Faut-il taxer et encadrer l’économie collaborative ?
Pour vous raconter la manière dont les Français sont parfois perçus à l’étranger, je ne résiste pas à vous citer, la réplique qu’une chef d’entreprise italienne, Emma Marcegaglia, a donné à Manuel Valls, il y a 15 jours, lors du forum de Davos. Voici ce qu’elle avait dit au Premier ministre : "Quand il y a une innovation, les Américains en font un business, les Chinois la copient, et les Européens la réglementent ". Rires dans la salle. L’ancienne patronne des patrons italiens s’est taillé un franc succès avec cette formule, il est vrai, un peu caricaturale, mais pas complètement fausse. Reconnaissons-le, le sujet est miné, complexe, c’est presque un sujet de philosophie politique : faut-il taxer et réguler une nouvelle économie née d’une rupture technologique ? Si vous en faites trop, vous prenez le risque de la tuer dans l’oeuf, et si vous laissez faire, vous prenez le risque de laisser déstabiliser des pans entiers de la vieille économie. Le mérite du rapport du député Pascal Terrasse, c’est d’abord d’essayer de prendre la mesure de cette nouvelle économie : La France compte 276 plateformes dans les secteurs des transports (comme Blablacar), du logement (comme Airbnb), mais aussi du financement et du crédit, de l’habillement, de l’équipement, de l’alimentation, de la logistique, du divertissement et même du caritatif.

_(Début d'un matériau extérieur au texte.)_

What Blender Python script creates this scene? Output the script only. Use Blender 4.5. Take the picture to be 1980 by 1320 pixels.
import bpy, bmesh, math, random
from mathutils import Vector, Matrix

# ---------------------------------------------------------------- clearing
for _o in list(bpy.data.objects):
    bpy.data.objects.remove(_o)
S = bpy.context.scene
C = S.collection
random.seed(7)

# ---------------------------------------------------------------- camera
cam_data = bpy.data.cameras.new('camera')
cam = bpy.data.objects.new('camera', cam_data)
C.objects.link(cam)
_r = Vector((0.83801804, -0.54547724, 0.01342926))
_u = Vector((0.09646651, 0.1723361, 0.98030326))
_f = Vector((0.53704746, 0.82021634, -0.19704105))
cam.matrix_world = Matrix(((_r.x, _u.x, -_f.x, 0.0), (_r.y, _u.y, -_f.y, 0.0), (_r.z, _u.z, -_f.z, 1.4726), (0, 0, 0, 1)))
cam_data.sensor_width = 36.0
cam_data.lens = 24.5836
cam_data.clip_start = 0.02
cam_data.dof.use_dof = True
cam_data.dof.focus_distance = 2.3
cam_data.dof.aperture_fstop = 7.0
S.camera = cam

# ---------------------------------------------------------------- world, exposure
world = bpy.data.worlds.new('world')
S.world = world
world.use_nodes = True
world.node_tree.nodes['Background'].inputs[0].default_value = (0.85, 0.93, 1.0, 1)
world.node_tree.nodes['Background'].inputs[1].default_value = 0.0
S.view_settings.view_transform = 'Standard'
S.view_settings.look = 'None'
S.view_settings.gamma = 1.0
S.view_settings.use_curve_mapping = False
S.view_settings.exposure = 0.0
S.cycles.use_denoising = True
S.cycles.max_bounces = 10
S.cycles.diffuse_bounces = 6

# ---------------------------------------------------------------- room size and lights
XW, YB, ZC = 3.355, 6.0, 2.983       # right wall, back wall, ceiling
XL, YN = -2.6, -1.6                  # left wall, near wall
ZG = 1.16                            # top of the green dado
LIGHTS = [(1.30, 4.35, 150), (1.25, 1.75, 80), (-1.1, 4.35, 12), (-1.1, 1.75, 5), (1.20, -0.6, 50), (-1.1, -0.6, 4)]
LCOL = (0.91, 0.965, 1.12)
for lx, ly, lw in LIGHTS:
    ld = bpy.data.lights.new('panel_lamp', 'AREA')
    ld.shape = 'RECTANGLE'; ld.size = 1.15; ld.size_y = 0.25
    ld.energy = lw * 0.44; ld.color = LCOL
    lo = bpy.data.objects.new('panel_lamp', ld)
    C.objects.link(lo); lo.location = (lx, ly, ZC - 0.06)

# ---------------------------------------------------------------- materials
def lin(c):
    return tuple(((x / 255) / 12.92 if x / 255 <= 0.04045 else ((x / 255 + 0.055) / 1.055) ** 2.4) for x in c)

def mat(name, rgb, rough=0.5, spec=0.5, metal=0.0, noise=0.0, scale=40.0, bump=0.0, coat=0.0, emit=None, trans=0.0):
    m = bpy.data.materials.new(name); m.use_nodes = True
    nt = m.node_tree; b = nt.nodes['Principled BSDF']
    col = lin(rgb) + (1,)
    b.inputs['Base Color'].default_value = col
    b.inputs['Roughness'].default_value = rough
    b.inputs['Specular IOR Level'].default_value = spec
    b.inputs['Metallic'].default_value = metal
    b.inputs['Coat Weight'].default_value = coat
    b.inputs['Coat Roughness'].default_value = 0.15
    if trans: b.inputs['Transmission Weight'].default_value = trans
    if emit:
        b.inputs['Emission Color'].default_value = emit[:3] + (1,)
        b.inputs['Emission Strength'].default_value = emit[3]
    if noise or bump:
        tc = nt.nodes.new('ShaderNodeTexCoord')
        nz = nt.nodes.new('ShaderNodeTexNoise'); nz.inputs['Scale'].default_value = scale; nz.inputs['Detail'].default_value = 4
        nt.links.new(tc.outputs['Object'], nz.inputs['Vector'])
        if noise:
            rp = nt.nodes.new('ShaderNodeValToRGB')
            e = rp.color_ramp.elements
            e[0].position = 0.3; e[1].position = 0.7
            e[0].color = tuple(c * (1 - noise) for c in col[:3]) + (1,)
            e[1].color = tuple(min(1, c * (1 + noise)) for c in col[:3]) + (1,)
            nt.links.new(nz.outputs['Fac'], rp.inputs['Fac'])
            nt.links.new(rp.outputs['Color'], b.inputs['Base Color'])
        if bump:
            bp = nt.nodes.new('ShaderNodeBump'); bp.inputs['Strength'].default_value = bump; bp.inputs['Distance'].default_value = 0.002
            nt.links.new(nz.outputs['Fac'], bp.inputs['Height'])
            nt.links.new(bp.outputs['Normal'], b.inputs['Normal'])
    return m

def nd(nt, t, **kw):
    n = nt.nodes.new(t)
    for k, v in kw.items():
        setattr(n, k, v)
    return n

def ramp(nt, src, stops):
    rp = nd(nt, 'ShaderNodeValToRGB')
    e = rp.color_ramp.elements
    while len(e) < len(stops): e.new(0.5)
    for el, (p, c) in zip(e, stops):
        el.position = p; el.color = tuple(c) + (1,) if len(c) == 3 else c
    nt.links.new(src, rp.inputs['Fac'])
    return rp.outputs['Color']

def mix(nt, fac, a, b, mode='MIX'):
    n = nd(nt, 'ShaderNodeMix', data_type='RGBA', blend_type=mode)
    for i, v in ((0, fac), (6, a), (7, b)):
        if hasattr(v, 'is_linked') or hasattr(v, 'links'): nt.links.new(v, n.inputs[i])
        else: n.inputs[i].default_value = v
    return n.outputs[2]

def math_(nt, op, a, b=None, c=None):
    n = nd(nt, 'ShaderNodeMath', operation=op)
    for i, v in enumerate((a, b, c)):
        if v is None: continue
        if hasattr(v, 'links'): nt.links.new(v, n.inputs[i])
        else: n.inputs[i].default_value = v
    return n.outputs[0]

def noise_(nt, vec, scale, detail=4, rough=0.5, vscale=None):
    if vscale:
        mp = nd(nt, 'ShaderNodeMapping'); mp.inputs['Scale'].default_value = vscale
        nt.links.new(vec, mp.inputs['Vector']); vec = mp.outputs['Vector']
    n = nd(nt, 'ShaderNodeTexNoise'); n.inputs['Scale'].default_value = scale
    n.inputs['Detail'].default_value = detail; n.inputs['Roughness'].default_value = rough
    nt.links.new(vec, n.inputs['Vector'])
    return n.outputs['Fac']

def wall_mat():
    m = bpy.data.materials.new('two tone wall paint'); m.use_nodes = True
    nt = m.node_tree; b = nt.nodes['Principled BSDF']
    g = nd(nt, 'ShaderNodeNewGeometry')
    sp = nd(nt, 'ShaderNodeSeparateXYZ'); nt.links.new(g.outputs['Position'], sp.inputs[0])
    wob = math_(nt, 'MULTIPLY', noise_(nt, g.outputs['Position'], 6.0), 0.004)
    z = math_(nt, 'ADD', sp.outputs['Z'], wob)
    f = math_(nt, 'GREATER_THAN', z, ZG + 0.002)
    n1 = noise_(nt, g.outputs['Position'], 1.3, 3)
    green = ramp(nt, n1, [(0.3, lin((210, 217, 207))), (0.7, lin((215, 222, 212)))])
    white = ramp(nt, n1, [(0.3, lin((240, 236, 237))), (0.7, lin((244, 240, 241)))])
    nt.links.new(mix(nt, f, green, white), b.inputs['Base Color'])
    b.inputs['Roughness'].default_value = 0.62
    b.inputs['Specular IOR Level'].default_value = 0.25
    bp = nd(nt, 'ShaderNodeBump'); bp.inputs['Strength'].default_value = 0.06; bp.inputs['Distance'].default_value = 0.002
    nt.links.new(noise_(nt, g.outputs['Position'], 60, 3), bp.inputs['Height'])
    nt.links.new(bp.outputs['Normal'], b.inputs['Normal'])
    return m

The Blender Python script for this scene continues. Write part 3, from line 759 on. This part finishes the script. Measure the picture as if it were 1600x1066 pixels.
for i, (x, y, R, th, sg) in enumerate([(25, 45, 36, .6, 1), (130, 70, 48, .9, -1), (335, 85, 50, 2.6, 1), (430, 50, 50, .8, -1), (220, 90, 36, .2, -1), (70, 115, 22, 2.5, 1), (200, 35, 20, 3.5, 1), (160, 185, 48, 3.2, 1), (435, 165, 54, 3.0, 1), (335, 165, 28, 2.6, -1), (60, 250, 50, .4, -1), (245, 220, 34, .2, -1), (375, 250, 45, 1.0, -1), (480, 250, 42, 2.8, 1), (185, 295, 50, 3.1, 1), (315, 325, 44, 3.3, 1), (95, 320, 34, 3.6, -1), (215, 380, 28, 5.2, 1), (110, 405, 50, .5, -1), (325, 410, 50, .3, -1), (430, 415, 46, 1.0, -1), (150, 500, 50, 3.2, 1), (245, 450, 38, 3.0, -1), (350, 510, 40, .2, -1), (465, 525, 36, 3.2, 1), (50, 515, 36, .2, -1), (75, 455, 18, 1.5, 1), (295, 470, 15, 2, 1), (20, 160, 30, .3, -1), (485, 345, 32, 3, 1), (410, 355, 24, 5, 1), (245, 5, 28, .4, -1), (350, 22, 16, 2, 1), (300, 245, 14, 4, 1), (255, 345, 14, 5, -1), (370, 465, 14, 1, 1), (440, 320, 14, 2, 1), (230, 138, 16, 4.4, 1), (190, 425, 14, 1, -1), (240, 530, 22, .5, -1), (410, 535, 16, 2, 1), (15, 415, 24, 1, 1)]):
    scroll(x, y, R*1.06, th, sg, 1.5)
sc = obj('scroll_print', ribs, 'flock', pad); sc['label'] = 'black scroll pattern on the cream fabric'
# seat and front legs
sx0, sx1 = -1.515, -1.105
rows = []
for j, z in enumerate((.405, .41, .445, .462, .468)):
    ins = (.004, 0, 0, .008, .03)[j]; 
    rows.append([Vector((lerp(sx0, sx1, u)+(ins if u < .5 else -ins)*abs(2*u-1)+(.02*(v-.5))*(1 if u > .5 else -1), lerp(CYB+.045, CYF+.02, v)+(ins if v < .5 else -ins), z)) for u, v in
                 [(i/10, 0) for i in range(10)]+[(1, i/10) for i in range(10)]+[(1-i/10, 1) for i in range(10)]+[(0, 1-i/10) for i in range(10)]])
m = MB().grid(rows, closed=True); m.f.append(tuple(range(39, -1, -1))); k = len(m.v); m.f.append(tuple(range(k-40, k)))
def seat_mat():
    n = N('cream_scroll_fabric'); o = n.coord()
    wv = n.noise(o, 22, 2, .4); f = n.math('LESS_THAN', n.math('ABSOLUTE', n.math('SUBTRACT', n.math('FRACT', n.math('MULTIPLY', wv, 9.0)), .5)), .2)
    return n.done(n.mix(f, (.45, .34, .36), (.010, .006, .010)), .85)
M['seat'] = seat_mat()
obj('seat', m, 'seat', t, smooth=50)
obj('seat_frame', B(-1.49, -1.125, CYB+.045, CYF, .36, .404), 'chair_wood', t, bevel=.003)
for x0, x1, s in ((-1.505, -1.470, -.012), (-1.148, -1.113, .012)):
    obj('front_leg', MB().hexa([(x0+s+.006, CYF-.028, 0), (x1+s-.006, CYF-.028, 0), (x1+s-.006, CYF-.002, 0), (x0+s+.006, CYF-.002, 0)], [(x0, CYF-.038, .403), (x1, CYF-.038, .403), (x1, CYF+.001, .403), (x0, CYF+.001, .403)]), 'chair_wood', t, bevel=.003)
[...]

Cette économie des plateformes se caractérise donc par une très grande diversité ?
Et c’est justement le problème. Vouloir imposer un modèle unique de régulation et de taxation à des activités aussi diverses est irréaliste et dangereux. La mesure la plus controversée ou en tout cas débattue du rapport Terrasse, c’est l’obligation qui serait faite à toutes ces plateformes de communiquer au fisc les montants de transactions pour pouvoir faire une différence entre les bénéficiaires occasionnels d’Airbnb par exemple, et les véritables professionnels qui achètent des biens pour les louer à des particuliers via des plateformes et qui eux provoquent la colère des hôteliers traditionnels. Pourquoi pas, cela n’est pas une mauvaise piste, mais il faudrait alors se fixer quelques règles, quelques principes.
Quels principes ?
Le premier risque, c’est l’usine à gaz qui décourage tout le monde. Donc la première règle, c’est donc simplifier au maximum cette règle fiscale, et accepter que tous les échanges entre particuliers ne soient pas systématiquement taxés. Il faut laisser vivre et se développer cette économie irrésistible qui est en train de créer des milliers d’emplois.
Ensuite, il ne faut pas se tromper de combats : maintenir de vieilles rentes, au prix de règlements absurdes, comme ceux qu’imposent la loi Thévenoud sur l’activité de taxis, qui exige par exemple aux VTC de rentrer au garage entre deux courses, est totalement anachronique.
Enfin, la France a tout intérêt à faire grandir ses propres start-up, ses propres acteurs dans ces domaines en pleine expansion, des acteurs qui se développeront à l’international tout en payant, eux, leurs impôts en France. L’Etat devrait donc tout faire pour les aider.
Voilà pourquoi, en matière de numérique et d’économie collaborative, rien ne vaut la sagesse de Montesquieu : "Il ne faut toucher aux lois que d’une main tremblante".